All our observations here on Earth follow the pattern that every effect has a cause and the cause must precede the effect. But that pattern might not hold for the universe itself. All our observations here on Earth follow the pattern that every object was created by something else or it grew from something else. But that pattern might not hold for the universe itself. All our observations here on Earth follow the pattern that knowing the present helps you predict the future. Therefore, knowing the past helps you understand the present. But that pattern might not hold for the universe itself.

We observe that the universe is expanding and has been expanding for a long time. That’s rather similar to making the observation that Earth is wide at the equator but it gets smaller as you head towards the north pole. The Big Bang is the point where “time” itself started. So talking about “before” the Big Bang is asking a question using words that don’t really apply to the situation.
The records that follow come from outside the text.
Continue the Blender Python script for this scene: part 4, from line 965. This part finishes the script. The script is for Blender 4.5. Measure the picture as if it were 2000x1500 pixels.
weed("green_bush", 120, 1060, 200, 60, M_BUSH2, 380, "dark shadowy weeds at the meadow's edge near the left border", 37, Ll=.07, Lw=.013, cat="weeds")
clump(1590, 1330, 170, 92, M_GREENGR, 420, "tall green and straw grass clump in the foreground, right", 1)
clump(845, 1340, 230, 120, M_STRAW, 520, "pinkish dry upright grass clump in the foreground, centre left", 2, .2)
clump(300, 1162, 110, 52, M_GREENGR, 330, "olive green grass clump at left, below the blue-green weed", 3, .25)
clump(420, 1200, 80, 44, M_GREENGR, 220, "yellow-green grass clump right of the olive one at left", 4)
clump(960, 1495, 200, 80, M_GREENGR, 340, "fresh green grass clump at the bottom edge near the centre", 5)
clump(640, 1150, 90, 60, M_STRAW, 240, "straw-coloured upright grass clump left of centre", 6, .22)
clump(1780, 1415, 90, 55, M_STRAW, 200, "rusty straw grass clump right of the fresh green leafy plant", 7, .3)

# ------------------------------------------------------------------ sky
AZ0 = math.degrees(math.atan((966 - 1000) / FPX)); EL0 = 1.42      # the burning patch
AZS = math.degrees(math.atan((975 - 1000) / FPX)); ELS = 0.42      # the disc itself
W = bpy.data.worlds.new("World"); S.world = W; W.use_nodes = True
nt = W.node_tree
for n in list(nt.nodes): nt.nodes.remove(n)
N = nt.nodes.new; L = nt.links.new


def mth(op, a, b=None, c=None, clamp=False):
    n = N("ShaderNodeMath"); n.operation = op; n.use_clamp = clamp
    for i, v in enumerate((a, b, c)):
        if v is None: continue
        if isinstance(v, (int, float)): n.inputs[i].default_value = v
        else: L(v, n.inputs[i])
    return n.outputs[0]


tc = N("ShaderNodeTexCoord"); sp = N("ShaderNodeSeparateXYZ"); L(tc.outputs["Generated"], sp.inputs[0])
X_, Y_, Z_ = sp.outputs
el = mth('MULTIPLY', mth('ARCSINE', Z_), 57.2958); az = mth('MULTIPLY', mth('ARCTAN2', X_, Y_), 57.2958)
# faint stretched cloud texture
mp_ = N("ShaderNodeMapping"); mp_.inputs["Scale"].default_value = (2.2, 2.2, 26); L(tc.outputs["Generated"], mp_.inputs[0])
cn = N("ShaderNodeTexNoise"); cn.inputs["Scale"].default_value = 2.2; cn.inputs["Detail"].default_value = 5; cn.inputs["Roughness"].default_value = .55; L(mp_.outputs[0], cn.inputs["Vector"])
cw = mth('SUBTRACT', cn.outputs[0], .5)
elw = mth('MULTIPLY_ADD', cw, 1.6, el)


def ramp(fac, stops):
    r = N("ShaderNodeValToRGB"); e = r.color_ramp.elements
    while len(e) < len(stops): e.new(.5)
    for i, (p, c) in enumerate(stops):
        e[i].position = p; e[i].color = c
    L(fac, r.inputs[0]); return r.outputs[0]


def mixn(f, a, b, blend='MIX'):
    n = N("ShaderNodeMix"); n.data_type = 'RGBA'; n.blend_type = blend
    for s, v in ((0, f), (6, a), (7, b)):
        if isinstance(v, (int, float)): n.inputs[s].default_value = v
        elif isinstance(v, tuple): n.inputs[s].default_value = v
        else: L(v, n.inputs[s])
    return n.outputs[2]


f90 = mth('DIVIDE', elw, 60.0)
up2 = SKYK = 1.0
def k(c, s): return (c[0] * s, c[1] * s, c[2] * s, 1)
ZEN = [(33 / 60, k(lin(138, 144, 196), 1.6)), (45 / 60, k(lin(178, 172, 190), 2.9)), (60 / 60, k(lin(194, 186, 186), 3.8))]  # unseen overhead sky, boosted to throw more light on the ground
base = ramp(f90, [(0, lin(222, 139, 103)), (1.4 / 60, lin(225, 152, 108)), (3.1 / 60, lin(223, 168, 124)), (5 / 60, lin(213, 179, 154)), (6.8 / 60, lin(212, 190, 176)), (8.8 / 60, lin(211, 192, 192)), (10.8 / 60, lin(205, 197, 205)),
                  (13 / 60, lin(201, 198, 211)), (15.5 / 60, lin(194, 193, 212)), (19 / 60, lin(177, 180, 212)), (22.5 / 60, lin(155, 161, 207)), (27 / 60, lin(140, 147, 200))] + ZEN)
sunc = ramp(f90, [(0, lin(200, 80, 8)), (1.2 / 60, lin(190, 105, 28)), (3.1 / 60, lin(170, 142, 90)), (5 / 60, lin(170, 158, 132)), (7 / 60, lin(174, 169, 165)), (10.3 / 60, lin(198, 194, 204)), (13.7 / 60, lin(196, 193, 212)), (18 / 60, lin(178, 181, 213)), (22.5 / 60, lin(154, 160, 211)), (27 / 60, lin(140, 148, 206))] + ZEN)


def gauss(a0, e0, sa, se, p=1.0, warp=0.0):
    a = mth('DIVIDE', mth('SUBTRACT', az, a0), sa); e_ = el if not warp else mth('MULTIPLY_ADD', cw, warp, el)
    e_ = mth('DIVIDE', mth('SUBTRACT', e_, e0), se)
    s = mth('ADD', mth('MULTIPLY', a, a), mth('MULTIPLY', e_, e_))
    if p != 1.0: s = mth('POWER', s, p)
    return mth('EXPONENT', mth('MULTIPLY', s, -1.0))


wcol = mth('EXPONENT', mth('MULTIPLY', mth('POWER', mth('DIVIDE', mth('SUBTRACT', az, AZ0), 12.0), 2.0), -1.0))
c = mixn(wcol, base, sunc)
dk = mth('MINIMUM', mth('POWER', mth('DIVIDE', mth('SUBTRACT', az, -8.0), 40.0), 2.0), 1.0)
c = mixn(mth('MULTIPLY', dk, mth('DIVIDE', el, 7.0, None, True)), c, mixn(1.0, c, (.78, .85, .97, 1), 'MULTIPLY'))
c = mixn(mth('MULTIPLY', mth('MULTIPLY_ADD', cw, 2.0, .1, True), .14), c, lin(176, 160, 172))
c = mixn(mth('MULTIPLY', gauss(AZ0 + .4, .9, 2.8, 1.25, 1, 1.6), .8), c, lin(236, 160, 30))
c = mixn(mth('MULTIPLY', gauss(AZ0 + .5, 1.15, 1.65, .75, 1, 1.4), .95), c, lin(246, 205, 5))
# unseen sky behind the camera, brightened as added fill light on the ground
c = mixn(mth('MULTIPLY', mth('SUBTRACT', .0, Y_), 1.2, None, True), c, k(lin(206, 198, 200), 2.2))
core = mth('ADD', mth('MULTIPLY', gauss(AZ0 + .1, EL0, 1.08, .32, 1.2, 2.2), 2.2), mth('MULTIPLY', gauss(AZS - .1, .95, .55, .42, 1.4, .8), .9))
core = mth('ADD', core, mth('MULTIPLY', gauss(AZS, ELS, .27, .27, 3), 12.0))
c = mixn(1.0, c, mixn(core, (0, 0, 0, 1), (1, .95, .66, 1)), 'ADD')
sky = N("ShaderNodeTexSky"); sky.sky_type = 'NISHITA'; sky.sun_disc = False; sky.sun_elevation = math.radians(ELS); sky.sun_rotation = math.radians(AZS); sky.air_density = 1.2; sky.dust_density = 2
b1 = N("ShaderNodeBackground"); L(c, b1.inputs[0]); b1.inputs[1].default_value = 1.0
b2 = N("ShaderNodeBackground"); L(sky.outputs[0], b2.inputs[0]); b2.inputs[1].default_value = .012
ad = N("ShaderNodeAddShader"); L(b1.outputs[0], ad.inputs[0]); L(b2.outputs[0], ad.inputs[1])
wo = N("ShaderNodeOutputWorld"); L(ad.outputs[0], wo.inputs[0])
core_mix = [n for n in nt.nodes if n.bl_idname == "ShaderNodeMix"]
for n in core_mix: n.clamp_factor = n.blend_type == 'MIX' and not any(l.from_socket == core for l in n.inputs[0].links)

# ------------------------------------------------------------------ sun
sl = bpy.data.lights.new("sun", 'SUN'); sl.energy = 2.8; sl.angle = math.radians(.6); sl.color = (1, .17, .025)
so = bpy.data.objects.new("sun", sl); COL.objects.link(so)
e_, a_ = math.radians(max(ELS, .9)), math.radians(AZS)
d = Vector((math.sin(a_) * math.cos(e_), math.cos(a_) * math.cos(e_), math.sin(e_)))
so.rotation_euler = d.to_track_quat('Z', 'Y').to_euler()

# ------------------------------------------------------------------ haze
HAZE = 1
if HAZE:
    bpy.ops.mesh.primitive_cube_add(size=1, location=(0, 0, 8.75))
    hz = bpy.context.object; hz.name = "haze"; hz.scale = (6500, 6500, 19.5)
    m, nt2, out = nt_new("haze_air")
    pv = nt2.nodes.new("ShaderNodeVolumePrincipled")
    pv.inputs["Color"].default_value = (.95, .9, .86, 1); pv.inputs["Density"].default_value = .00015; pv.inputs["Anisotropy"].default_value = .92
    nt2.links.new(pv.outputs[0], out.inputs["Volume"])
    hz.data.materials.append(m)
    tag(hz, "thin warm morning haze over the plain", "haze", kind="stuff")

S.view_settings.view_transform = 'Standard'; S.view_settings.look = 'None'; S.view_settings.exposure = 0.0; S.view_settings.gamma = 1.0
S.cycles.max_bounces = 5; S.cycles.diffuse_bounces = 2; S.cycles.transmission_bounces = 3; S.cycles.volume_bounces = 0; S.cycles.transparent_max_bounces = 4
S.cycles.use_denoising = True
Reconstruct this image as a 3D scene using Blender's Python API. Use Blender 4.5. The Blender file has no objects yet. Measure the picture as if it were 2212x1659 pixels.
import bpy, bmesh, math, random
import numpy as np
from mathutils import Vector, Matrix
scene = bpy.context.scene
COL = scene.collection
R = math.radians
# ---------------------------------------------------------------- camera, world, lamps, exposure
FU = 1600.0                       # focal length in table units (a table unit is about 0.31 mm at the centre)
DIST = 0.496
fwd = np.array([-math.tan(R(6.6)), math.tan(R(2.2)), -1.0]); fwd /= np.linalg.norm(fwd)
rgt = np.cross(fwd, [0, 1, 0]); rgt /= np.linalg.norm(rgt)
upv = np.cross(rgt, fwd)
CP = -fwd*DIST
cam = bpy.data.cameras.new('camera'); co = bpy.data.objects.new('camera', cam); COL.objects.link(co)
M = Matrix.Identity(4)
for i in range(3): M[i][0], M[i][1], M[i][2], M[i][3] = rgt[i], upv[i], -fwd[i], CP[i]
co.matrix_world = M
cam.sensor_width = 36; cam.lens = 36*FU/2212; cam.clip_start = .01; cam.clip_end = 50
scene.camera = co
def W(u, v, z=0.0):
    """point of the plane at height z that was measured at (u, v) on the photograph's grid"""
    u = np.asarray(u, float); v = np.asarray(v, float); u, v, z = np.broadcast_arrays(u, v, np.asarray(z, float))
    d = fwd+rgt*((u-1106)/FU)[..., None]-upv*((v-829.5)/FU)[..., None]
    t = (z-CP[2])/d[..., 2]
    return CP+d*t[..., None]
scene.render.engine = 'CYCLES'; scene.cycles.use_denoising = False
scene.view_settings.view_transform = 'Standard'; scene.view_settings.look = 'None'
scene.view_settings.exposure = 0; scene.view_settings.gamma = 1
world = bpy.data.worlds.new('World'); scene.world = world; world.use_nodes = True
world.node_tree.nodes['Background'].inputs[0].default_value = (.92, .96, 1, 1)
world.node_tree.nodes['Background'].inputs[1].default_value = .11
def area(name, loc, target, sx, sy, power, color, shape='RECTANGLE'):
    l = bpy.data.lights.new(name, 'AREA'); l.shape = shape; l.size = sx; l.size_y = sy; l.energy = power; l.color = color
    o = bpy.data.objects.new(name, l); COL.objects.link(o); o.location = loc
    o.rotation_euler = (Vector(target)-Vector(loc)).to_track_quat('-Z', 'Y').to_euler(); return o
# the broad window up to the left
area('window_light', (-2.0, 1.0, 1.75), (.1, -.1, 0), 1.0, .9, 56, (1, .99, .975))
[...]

It’s like asking, “What’s north of the North Pole?”.

Forging ahead with our inadequate vocabulary, I see at least 3 possibilities*: #1 The universe created itself, violating causality. #2 The universe was created by something else. #3 The universe was not created at all, it just is what it is. But if #2 is true, then what created the thing that created the universe? Well… either that thing created itself, or it was created by something else, or it was not created at all. So that doesn’t really get us anywhere. One can imagine that the universe was created by something that was not created. But it’s rather ludicrous to suggest that this contorted answer is the only possible answer. And if you’re willing to imagine something that was not created, why not just imagine that the universe itself was not created?

*And, of course, there are bound to be more possibilities other than the three that I listed. My inability to think of alternatives doesn’t prove there are no alternatives.

This might be a little too pedantic, but I don’t think one can reasonably use Hawking radiation as an example of creating something from nothing, inasmuch as a black hole isn’t obviously “nothing.”

More pedantic yet, I don’t know that I would agree that “we know that virtual particles exist.”

When one writes down a problem in quantum field theory, one gets a set of equations which cannot in general be exactly solved. One way of generating usefully accurate approximate solutions is to use a mathematical technique known as perturbation theory, and in doing so one introduces virtual particles and Feynman diagrams and so on. But other equally valid mathematical approximations exist, not all of which require virtual particles; to the best of my knowledge, for example, there are no virtual particles in lattice gauge theory. As such, I’m not sure it’s entirely correct to describe virtual particles as “existing.”

This is not to say that predictions made using virtual particles are in any way wrong. But one should perhaps be careful about ascribing reality to a mathematical construct that is not an essential component of our physical theories.

And for that matter, what is the universe expanding into?

:stuck_out_tongue:

Is the gross structure of spacetime flat? It appears to be average flat around here, but what is its really large scale shape?

Saying “godditit” would be postulating an entity which we have no evidence of and which has certain characteristics, and would obviously not solve the “first mover” issue. I suspect that we do not have the ability to comprehend the entire stack of whatever was in place to enable the Universe. But the answer is certainly not the Abrahamic God, whose superficial comprehensibility is one reason people flock to it, but whose existence or nonexistence doesn’t actually tell us anything about the origins of everything.

or you could have simply said —

“we don’t know”…

Yes. I agree. I in fact said that.

You seem to be assuming I’m postulating a god. I am utterly rejecting that as an answer.

One or both of us is very confused. I certainly am. Could you explain you?